* **Stated goal**: Find the lines with "pixels" in them and copy them out.
═════ Exercise inputs
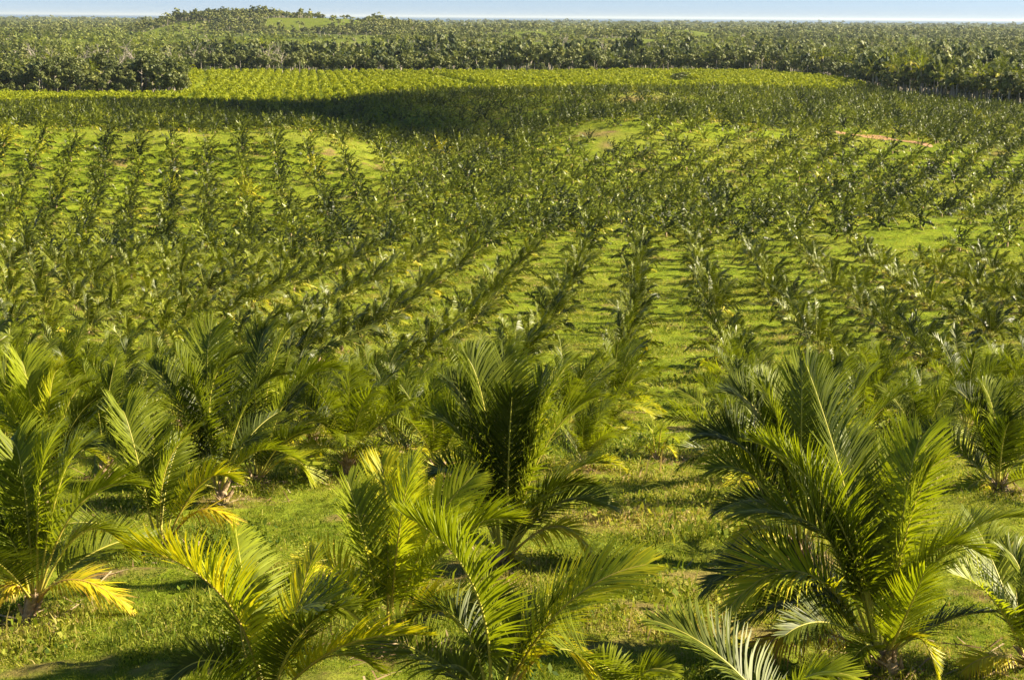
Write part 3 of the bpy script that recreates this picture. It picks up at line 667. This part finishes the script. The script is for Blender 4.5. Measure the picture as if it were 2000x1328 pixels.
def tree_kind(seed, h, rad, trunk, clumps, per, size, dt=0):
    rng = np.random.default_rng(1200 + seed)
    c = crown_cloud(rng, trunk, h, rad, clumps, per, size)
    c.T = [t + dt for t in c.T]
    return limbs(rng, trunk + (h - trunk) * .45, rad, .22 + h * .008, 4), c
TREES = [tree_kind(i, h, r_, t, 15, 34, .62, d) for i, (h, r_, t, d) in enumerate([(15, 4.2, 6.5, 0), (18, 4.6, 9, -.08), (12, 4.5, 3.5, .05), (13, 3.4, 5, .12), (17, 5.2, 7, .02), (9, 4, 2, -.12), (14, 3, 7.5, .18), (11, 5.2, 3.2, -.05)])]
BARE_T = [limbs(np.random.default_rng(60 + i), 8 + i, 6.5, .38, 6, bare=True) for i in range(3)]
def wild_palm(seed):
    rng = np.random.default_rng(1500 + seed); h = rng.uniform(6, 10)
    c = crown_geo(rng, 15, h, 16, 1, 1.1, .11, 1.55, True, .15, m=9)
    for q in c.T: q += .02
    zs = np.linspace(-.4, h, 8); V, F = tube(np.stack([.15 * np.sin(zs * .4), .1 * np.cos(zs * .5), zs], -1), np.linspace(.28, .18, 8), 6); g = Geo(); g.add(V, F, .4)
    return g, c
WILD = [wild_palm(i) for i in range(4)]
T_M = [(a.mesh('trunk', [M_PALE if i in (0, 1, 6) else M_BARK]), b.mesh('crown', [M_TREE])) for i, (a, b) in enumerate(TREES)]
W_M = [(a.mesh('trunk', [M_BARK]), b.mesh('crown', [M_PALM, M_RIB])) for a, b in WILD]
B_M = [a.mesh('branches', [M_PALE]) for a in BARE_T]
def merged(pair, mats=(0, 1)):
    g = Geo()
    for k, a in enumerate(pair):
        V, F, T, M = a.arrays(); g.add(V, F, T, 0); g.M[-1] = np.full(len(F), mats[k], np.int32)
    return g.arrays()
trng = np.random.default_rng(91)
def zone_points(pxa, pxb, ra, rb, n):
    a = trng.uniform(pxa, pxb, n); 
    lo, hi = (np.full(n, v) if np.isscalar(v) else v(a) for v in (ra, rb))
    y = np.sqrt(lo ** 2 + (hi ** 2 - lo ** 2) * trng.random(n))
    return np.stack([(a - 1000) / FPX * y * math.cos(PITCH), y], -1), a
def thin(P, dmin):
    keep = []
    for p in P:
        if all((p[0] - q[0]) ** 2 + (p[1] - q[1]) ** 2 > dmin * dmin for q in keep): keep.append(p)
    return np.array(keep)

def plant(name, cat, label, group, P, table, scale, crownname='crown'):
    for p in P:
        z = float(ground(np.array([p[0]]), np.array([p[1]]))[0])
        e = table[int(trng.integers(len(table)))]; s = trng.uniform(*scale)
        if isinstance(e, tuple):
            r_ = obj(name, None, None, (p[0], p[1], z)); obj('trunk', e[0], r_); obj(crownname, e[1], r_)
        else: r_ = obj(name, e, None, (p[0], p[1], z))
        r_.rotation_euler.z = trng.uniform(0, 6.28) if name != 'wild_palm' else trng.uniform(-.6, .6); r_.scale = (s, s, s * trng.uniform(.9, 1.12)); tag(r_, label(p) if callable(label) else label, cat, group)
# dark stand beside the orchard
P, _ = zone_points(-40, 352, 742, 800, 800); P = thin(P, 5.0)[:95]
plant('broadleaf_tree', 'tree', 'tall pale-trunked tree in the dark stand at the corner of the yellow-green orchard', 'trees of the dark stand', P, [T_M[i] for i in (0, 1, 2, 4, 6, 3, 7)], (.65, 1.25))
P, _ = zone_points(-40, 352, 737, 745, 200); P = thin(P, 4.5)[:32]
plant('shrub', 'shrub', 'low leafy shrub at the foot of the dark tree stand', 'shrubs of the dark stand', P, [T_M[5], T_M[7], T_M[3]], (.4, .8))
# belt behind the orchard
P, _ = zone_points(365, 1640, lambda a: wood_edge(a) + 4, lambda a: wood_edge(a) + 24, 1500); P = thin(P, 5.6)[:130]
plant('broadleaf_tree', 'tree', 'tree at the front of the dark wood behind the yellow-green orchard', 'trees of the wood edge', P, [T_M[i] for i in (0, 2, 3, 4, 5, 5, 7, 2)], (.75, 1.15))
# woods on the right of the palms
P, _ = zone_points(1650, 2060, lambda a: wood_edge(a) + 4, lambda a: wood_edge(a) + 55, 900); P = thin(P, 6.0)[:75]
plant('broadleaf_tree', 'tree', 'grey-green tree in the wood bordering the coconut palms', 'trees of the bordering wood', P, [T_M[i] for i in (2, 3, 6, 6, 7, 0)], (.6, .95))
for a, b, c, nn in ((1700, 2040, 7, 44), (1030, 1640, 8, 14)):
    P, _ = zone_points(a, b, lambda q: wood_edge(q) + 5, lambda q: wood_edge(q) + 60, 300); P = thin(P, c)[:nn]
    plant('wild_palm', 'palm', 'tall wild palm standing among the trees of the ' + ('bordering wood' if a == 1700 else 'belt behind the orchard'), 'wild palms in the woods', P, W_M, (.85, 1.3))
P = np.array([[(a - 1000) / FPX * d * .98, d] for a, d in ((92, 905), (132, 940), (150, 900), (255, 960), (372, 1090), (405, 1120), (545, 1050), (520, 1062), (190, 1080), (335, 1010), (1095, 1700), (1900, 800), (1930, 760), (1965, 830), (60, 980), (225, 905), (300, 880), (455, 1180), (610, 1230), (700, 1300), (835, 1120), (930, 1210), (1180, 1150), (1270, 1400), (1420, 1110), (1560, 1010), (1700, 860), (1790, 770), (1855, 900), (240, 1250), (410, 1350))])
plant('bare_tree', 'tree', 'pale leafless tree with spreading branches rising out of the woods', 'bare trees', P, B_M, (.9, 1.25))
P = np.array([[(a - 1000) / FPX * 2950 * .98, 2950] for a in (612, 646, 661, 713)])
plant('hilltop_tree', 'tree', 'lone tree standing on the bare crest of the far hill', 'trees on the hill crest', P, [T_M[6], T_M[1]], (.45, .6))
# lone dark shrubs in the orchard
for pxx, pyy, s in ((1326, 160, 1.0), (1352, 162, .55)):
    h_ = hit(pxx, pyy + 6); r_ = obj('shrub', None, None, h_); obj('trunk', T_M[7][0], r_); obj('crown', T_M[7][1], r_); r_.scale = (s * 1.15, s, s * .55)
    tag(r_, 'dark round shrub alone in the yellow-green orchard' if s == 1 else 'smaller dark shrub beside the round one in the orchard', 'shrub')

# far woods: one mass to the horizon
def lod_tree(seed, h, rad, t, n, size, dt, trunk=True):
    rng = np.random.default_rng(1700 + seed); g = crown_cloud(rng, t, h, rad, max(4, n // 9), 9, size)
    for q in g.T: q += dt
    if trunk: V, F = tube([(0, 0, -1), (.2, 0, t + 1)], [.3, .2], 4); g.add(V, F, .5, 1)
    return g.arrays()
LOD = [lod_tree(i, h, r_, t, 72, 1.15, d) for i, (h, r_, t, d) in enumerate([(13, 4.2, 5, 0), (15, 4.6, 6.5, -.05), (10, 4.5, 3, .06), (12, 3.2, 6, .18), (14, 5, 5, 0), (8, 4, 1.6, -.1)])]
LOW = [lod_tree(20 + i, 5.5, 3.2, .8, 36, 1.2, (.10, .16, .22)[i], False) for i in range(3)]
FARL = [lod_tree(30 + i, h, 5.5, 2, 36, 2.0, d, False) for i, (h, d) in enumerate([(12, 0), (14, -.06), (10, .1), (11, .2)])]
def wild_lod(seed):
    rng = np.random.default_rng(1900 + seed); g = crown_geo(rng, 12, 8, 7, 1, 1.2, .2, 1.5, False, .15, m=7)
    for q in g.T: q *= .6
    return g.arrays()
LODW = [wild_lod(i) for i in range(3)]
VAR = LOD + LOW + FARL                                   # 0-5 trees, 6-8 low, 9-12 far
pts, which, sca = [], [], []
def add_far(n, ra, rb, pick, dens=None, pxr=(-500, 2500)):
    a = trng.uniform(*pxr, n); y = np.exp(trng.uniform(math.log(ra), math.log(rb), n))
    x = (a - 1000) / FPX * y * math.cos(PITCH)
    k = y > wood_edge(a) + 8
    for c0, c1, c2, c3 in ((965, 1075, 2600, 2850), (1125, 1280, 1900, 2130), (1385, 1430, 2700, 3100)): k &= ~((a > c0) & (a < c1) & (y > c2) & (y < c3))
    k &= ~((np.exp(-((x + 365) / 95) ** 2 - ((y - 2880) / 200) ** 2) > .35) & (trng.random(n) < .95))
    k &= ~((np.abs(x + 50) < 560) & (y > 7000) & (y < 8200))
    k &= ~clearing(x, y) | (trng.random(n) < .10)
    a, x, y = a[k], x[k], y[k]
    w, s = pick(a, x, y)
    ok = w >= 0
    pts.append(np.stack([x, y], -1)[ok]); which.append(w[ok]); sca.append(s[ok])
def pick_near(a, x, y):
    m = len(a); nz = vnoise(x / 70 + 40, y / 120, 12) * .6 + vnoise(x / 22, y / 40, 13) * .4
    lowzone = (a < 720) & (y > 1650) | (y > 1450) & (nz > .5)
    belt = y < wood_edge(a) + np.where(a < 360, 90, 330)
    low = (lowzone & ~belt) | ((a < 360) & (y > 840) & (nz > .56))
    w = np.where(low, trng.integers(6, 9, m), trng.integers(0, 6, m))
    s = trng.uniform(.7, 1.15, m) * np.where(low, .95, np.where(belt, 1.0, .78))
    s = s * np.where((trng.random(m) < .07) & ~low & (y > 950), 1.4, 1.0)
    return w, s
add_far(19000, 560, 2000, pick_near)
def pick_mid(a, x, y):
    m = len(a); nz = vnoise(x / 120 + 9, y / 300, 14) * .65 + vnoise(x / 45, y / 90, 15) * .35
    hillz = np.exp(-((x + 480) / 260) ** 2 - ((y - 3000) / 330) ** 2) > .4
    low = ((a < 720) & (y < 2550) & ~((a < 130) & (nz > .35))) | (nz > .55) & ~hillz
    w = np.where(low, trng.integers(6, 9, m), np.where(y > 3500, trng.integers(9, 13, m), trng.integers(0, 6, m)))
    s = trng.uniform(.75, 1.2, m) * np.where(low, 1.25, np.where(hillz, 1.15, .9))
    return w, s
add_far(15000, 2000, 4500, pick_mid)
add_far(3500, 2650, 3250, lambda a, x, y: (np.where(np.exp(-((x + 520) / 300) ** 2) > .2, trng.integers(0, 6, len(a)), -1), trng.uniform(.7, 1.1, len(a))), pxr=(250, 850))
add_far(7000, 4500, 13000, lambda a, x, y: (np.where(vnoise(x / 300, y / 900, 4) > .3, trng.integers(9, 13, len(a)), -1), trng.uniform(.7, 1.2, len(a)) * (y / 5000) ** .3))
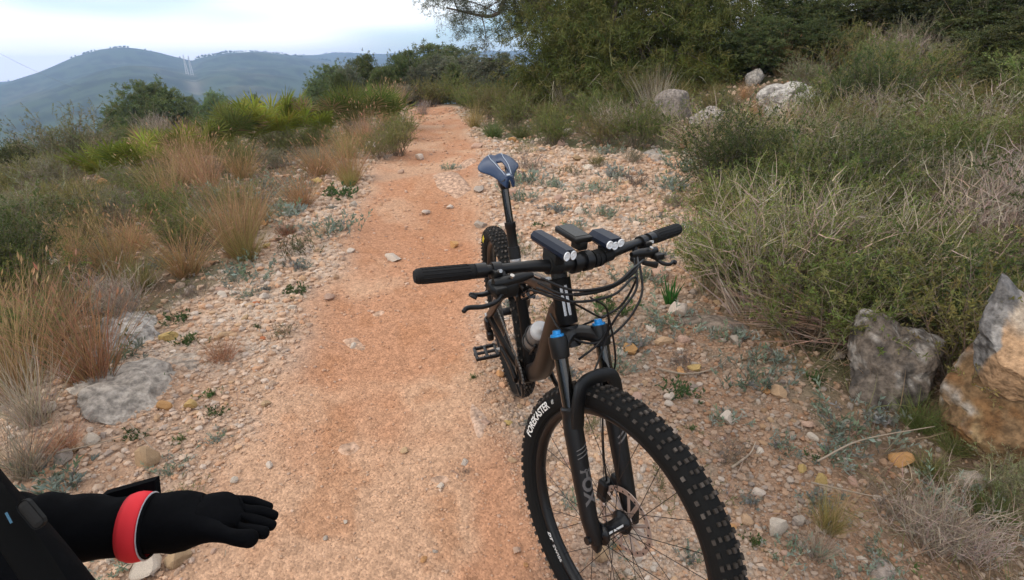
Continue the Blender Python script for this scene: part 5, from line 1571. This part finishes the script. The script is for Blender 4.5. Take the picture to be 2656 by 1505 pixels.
══════════
* **The result**:
Write part 3 of the bpy script that recreates this picture. It picks up at line 667. This part finishes the script. The script is for Blender 4.5. Measure the picture as if it were 2000x1328 pixels.
Continue the Blender Python script for this scene: part 5, from line 1571. This part finishes the script. The script is for Blender 4.5. Take the picture to be 2656 by 1505 pixels.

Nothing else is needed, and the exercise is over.